Records supplied start

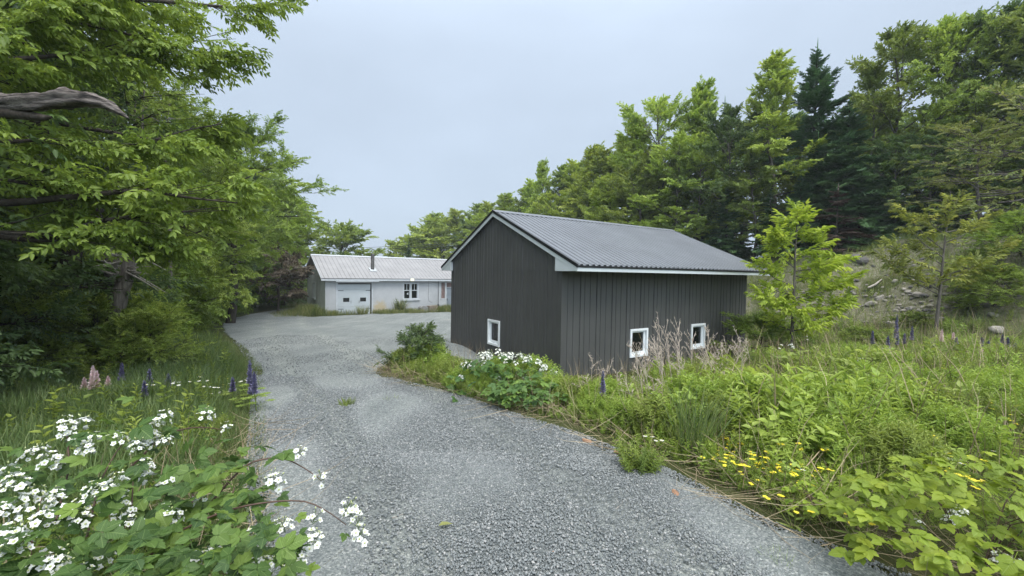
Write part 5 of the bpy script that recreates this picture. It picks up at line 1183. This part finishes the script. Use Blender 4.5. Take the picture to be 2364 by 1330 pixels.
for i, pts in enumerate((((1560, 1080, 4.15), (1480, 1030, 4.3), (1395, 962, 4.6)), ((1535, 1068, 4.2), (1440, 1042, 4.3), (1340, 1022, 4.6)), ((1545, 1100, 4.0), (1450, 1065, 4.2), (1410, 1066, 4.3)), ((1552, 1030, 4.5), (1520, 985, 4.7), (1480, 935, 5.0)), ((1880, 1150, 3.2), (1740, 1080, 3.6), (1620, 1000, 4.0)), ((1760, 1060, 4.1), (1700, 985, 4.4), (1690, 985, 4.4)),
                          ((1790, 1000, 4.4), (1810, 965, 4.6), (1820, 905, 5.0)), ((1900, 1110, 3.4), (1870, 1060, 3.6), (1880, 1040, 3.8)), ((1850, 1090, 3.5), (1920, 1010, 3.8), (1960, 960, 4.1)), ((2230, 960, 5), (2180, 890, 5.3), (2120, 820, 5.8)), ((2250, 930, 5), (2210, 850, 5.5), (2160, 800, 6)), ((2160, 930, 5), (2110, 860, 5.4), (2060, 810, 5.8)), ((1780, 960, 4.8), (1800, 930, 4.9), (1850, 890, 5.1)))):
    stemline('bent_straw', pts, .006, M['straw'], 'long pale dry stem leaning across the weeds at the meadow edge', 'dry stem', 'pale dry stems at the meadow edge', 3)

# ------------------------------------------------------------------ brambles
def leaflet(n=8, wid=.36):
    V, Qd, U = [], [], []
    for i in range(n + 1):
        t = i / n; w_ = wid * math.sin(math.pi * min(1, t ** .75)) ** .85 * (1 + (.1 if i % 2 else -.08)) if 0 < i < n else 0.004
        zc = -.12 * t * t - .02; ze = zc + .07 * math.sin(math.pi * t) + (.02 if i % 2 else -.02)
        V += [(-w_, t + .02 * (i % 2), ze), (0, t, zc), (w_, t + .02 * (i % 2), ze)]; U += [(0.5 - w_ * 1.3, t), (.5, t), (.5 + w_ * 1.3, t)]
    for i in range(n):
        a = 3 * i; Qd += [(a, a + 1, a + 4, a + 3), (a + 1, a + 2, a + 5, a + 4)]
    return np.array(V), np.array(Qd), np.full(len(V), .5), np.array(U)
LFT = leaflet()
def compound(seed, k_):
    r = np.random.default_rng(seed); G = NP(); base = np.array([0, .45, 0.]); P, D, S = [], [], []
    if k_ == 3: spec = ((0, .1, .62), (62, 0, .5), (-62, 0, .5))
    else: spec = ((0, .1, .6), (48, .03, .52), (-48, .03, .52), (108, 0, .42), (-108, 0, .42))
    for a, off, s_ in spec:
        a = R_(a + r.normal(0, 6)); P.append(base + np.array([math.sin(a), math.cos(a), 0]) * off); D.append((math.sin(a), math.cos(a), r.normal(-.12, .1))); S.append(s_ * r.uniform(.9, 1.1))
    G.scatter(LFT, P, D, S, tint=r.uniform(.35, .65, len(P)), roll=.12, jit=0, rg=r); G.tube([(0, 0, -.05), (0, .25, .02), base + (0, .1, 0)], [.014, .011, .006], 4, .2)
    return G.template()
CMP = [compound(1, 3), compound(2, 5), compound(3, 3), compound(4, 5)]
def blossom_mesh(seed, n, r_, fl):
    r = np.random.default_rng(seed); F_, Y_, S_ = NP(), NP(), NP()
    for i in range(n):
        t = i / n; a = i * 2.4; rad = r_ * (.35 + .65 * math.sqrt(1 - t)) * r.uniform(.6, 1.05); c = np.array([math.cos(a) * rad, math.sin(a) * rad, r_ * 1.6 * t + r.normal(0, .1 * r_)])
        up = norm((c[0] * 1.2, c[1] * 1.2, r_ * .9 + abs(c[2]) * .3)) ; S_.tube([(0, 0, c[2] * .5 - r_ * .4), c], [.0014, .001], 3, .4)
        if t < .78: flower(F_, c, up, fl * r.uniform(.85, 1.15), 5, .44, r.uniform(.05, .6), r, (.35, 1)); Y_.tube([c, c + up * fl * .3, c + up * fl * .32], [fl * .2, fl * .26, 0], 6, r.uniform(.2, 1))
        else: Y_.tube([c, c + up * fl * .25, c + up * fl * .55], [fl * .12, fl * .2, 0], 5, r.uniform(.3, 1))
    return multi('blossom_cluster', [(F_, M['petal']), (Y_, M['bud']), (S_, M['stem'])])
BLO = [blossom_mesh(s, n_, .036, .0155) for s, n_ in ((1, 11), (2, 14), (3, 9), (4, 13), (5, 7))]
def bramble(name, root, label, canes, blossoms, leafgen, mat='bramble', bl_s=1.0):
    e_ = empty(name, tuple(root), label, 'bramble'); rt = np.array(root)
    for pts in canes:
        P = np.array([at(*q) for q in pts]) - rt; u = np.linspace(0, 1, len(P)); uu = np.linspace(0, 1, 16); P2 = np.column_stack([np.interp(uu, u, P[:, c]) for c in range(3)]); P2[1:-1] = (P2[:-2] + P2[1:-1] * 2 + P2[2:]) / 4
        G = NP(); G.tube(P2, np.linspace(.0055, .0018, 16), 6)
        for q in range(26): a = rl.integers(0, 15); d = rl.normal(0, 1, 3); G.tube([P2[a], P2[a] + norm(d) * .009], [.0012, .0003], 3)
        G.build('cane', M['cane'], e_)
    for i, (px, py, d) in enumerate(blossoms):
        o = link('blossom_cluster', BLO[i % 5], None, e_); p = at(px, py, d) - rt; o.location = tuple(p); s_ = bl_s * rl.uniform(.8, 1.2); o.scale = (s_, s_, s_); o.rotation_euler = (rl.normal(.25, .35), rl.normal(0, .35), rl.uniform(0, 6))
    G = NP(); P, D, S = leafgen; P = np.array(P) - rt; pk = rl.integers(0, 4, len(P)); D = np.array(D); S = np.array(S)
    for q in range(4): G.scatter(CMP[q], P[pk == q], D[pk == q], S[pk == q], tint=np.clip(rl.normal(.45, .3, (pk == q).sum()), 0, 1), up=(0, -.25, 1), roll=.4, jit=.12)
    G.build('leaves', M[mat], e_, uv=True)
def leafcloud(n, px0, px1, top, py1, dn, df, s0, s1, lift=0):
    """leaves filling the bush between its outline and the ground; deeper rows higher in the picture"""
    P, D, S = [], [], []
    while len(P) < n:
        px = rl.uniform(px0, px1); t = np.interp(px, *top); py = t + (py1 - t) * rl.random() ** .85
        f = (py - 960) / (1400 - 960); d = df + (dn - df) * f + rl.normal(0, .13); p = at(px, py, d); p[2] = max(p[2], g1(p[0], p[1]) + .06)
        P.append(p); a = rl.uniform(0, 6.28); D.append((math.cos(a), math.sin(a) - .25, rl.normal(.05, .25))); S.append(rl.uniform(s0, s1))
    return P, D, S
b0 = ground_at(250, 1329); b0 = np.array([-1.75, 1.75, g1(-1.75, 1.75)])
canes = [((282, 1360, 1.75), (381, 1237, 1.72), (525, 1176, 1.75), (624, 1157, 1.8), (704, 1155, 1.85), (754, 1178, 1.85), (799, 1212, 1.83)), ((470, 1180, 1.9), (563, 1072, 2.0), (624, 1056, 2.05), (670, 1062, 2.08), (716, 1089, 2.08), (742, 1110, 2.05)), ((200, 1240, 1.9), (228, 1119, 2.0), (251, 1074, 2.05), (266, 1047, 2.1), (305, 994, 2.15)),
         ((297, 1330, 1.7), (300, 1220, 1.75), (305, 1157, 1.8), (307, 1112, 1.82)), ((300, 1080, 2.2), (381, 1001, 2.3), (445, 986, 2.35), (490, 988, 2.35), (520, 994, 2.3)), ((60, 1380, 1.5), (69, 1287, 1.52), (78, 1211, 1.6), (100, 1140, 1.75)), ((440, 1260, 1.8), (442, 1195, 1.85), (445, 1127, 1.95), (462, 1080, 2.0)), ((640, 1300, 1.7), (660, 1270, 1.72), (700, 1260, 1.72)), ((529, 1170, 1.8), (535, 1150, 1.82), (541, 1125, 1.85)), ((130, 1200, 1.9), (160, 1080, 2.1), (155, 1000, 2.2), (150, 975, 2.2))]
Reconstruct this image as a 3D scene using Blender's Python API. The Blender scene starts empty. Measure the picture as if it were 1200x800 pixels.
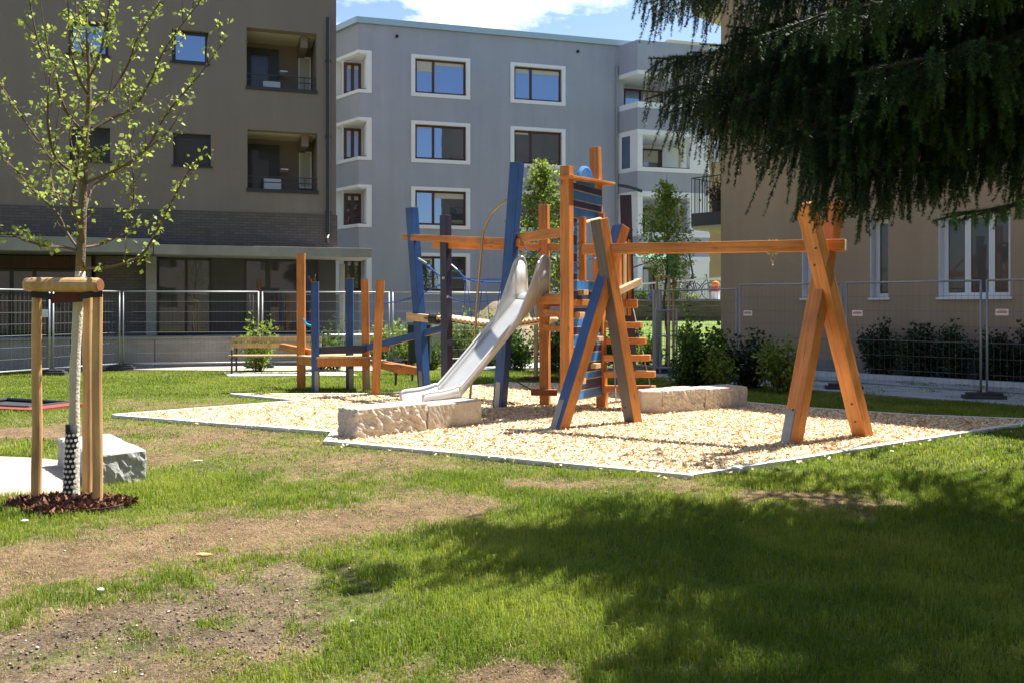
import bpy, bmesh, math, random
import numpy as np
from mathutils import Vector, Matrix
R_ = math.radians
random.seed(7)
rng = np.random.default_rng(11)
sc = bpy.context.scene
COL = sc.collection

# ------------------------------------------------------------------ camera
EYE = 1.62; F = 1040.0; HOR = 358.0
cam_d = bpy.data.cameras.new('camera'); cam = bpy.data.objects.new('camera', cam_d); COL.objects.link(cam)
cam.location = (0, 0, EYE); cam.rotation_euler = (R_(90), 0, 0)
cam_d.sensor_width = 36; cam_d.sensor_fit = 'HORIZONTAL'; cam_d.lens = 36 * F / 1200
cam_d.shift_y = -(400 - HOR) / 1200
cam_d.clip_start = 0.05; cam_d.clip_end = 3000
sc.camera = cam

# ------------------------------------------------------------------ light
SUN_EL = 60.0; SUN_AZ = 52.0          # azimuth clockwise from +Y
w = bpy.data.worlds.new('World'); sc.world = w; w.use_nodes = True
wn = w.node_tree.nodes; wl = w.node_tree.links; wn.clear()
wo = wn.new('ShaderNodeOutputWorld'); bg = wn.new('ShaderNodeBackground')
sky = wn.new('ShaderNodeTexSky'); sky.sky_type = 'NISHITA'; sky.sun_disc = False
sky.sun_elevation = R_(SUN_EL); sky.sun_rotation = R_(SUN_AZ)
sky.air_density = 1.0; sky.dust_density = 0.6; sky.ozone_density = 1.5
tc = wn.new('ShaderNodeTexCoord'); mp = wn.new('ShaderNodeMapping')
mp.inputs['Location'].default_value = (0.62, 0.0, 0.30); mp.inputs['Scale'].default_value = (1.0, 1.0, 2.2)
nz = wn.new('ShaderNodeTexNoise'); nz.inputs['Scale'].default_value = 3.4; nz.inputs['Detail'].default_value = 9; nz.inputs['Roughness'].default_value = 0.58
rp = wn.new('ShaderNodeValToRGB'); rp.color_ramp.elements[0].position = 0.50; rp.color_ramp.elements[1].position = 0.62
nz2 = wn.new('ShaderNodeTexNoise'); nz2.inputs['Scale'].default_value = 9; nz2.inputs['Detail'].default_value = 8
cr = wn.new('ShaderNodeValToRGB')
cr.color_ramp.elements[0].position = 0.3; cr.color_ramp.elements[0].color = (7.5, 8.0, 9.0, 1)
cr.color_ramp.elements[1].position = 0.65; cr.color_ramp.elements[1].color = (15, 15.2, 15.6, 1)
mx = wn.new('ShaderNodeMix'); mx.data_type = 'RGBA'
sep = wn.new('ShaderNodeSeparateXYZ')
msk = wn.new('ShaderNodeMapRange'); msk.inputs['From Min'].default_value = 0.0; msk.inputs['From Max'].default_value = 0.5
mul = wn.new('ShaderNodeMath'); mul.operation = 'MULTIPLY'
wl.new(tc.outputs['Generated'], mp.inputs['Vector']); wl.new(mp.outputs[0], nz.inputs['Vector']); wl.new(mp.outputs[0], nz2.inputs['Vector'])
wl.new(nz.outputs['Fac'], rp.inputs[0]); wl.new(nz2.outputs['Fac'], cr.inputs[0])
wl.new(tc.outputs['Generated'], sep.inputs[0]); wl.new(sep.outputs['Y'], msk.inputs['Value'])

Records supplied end

Repeat, word for word, the lines of the material above from the one holding "Reconstruct this image" through the one holding "COL = sc.collection". Leave out pictures.

Reconstruct this image as a 3D scene using Blender's Python API. The Blender scene starts empty. Measure the picture as if it were 1200x800 pixels.
import bpy, bmesh, math, random
import numpy as np
from mathutils import Vector, Matrix
R_ = math.radians
random.seed(7)
rng = np.random.default_rng(11)
sc = bpy.context.scene
COL = sc.collection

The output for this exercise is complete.